Maxwell's Equations

Are Maxwell's equations fundamentally flawed. What if we considered currents free of fields. That is to ask do vector fields really help us understand electromagnetism or do they cover the truth with nice looking math equations that don't explain the physics completely?

Let's start with the Maxwell-Gauss electrical equation. The divergence of the electric field is equal to the charge contained within a volume. This describes electric fields. What if you don't like vector calculus or you want to understand the Maxwell-Gauss concept free of field theory. In this case we can say charges accelerate towards or away from other charges. The field doesn't exist but it forms a convenient representation of the truth.

Second, we have the Maxwell-Gauss magnetism equation. This equation states that there is no divergence to a magnetic field. Magnetism lovers know that the magnetic field is always elliptical in nature. But what if you don't like field theory or magnetic fields. I mean what if magnetic fields don't exist? Magnetism could well be an interaction between a lattice and curling electrons. More on that topic later (and in previous posts). It is most important to examine this equation. If a magnetic field is just the curl of current then the Maxwell-Gauss equation becomes the common vector identity: the divergence of a curl always equals zero. The Maxwell-Gauss magnetism equation is just a vector calculus identity.

The Maxwell-Ampere equation follows the previous equation well. The curl of the magnetic field is equal to the sum of the current and the displacement current. Again, if we realize that the so-called magnetic field is a curl in the group electron movement then we see that the curl of the curl is equal to the current. Imagine a wire with electrons curling off of the wire. They eddy out around the surrounding molecules and atoms in the dielectric material. The curl puts you on the magnetic field lines and the curl of the curl puts you right back on the wire.
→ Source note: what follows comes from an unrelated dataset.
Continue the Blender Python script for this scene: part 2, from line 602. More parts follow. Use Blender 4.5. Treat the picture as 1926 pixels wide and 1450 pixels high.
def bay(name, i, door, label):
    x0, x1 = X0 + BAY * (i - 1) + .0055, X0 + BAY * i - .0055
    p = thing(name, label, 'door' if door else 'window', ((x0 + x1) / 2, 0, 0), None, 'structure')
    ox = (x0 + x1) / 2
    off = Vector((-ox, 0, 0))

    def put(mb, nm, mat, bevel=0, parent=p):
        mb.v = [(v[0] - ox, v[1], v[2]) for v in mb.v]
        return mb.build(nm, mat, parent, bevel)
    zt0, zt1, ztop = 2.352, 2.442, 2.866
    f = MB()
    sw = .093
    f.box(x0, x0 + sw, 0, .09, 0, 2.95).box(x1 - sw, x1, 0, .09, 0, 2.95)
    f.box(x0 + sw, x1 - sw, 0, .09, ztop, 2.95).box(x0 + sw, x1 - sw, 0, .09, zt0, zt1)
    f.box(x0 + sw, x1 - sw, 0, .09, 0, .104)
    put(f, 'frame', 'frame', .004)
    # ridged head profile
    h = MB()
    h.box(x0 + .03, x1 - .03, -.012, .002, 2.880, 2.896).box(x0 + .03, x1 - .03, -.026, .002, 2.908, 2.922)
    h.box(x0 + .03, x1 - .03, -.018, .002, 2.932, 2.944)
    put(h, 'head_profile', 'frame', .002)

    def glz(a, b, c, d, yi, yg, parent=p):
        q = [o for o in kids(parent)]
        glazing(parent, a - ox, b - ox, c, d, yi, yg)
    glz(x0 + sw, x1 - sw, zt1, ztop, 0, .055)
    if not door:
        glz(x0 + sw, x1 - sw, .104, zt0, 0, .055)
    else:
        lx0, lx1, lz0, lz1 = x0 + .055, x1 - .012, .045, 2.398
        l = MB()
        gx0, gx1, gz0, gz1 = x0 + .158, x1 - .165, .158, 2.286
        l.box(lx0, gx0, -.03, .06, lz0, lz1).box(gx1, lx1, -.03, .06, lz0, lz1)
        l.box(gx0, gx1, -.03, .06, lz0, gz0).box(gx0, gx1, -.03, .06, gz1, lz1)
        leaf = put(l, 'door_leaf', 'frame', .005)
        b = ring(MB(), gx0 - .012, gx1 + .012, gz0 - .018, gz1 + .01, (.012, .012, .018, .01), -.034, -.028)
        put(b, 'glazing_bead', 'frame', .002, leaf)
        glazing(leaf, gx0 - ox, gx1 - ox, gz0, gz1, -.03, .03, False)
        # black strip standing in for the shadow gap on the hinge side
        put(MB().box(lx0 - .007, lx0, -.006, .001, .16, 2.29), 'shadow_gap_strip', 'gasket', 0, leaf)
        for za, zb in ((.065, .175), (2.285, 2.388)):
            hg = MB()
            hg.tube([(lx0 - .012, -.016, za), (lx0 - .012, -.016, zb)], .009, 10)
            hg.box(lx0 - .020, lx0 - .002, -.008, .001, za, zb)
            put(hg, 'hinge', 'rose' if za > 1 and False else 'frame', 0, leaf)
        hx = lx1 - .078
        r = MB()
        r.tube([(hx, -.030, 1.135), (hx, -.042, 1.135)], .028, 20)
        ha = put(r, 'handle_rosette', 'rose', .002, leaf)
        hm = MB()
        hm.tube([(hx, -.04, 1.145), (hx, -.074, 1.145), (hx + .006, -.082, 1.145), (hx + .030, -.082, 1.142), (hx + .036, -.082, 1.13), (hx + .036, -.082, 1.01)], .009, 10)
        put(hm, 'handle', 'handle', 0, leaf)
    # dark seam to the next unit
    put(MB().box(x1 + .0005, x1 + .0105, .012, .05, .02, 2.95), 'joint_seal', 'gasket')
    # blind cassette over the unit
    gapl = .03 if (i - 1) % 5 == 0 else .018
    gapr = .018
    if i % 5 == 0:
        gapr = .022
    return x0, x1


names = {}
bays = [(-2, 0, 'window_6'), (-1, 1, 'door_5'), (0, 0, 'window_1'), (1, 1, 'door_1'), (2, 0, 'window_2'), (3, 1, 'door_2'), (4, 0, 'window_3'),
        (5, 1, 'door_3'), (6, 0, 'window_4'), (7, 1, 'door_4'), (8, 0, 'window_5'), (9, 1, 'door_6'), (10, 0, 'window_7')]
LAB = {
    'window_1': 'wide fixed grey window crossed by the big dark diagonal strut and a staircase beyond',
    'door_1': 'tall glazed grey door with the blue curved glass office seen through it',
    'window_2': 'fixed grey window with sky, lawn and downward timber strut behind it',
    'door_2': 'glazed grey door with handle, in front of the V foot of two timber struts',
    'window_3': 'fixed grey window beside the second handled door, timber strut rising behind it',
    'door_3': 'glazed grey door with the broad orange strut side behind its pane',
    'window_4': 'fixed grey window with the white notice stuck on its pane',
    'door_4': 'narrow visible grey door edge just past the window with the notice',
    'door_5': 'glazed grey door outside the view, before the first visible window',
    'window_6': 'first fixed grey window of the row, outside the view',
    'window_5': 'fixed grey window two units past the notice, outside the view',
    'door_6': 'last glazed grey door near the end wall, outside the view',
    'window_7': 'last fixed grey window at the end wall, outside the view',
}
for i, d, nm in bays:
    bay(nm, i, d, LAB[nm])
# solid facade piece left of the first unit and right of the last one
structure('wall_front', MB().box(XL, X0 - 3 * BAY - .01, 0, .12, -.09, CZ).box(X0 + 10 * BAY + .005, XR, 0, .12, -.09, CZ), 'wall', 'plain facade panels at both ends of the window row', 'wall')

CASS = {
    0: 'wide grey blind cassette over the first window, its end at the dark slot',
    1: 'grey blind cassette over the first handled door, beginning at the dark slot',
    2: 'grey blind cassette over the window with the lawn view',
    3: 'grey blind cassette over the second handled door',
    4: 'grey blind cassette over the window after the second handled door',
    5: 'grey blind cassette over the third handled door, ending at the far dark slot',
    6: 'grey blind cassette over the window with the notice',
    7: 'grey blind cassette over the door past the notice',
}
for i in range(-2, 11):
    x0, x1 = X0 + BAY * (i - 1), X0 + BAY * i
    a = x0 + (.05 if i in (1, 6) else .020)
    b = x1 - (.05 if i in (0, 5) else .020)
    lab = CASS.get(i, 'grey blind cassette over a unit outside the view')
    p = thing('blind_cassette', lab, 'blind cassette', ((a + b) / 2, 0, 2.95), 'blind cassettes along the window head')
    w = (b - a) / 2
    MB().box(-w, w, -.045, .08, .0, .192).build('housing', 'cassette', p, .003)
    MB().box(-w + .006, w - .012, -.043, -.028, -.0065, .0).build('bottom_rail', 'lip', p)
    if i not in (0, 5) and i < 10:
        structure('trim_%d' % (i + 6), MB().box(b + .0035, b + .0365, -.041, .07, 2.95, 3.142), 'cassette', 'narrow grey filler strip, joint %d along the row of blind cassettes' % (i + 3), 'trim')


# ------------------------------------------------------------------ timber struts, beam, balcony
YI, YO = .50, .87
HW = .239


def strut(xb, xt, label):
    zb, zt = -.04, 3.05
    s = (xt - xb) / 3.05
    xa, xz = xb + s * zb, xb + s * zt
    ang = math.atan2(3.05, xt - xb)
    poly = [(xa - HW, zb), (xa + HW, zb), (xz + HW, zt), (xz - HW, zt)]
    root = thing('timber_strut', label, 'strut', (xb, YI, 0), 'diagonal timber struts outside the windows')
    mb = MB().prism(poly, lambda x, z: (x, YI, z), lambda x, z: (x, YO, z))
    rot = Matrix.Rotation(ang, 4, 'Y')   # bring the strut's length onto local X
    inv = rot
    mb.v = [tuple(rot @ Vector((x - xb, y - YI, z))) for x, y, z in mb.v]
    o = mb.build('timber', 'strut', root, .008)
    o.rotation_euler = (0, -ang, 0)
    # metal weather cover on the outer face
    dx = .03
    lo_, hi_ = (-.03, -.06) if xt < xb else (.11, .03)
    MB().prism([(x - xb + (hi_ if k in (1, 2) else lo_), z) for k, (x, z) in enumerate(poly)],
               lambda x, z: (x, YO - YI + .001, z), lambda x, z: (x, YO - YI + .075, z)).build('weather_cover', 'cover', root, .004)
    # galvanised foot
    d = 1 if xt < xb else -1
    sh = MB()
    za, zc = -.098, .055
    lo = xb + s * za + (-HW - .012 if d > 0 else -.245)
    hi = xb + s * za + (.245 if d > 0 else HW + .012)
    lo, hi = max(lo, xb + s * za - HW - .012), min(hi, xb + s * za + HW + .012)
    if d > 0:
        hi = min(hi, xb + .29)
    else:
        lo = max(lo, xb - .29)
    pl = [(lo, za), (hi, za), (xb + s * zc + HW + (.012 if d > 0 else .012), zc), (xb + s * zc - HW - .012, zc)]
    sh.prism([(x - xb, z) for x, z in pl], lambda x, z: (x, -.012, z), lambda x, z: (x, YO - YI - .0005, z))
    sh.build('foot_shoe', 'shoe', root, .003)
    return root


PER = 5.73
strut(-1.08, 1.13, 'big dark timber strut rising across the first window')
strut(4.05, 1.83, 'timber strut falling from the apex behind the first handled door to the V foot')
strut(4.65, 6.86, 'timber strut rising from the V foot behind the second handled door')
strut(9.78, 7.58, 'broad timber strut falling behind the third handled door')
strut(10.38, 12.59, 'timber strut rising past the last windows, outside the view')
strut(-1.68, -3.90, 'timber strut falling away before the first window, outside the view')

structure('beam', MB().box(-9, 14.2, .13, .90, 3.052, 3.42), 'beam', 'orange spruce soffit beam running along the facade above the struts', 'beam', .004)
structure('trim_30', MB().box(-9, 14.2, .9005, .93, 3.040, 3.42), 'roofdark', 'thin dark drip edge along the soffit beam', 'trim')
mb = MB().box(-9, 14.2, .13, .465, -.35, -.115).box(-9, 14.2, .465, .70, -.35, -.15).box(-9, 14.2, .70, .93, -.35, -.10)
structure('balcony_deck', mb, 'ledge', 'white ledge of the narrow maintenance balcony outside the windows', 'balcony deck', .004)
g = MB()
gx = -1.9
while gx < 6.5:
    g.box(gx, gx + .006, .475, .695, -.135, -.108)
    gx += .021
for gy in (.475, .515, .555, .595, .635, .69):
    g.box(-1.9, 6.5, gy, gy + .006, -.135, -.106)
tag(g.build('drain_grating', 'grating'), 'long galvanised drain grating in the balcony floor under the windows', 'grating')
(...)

It is rarely described in the Maxwell-Ampere equation that the curl of the current or the displacement current produces a straight magnetic field. This is the theory behind an electromagnet but the Maxwell-Ampere equation doesn't describe it specifically.

Finally we consider the Maxwell-Faraday equation. The curl of an electric field is equal to the negative first derivative of the magnetic field. Change the magnetic field and the electric field must curl. A curling electric field gives rise to a changing magnetic field. This equation is really saying that when negative charge is accelerating the curl (derivative) of the current will change. This is a circular equation because it looks at the acceleration of curling charge in terms of the acceleration of curling charge. This equation looks at the dynamics of how the charge moves. Acceleration of charge is very important in electric motors. As some of my previous posts have noted, there are better ways of understanding motors than the Maxwell-Faraday equation.